Rating: 3 Guns
As an undergrad at a liberal arts school famous for its hipsters and hippies just outside of New York City, I always knew who the cool kids were when they would traipse off to Brooklyn or Boston on the weekends to drink PBR in the company of other bandana-wearing, pistol/robot/anatomical heart-tattoo-sporting hipsters.
On campus, these kids would sign up at the Kafe Haus for the monthly Open Mic Night [yeah, I know it means “Coffee House”, but my school was too cool for English, I guess].
Showcasing their “talents” while performing songs of their own styling, they sounded mostly like cheap knockoffs of the Postal Service or Shins tracks that they ironically danced to during their off-campus shenanigans. The point of my hipster trashing, you ask? Mar’s new album, The Sound, is an album that would get along famously with the musical tastes of my former student body.

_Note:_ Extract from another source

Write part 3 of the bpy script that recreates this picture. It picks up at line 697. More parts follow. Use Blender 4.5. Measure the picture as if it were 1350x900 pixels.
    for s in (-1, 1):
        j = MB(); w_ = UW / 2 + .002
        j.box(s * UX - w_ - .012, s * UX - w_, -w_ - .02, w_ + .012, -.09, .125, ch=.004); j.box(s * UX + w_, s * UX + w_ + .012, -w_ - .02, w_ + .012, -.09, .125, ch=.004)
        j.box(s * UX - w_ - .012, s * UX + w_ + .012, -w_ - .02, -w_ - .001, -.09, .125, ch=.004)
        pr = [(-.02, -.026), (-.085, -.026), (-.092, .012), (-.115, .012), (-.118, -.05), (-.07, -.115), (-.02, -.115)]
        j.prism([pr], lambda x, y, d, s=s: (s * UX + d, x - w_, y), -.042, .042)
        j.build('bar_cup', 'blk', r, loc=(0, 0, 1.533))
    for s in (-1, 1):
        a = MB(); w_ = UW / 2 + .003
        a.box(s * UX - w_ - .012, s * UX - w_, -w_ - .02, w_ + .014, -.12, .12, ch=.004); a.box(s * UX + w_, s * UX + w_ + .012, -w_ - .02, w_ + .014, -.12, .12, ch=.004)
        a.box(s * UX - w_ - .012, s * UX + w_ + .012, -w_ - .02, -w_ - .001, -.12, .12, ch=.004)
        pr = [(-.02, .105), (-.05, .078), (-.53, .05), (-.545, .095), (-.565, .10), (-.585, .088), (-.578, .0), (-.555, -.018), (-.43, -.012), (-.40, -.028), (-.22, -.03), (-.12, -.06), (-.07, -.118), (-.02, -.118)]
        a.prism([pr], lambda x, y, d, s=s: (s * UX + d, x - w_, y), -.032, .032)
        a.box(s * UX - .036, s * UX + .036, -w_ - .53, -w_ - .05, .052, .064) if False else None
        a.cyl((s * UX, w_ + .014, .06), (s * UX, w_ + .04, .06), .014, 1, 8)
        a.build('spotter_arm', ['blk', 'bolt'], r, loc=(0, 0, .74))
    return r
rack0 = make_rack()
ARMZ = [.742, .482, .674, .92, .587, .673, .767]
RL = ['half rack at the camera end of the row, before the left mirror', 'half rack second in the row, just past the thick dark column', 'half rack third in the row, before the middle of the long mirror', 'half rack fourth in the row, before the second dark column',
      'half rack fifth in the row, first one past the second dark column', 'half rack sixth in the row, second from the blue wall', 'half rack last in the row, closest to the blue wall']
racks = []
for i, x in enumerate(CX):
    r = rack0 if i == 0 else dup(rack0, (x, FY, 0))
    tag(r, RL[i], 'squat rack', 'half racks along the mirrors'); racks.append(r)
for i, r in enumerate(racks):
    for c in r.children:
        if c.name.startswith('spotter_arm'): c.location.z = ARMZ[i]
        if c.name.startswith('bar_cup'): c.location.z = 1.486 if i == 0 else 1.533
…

The Sound is full of familiar sounds, basically: the simple drum beats accompanying slowly plucked major chords, the sythnesizers, the reverb of the keyboard, the slooow, softly-sighed vocals of one with a multi-octave range have been sampled before as far back as early Eels and as recently as the “emotional” soundtrack to “Garden State.”
With that said, I’m not hating on it: the melodies are beautiful and Mar’s latest work is a great selection to play before bedtime. At times I feel Mar pushes it on the experimental factor (on track “Farewell”), but I’m down with the feel-good vibes emitting from “A Celebration” and the majority of the songs on the CD.
A little less raucous than the bulk of The Shins/The Eels/The Postal Service’s catalogue, but I’m sure that anyone willing to give this disc a listen will also note the resemblance. Unless you’re a hipster; in that case, you’ll probably roll your eyes at me (ironically), snatch the CD, and head straight on to the rooftop parties of Williamsburg.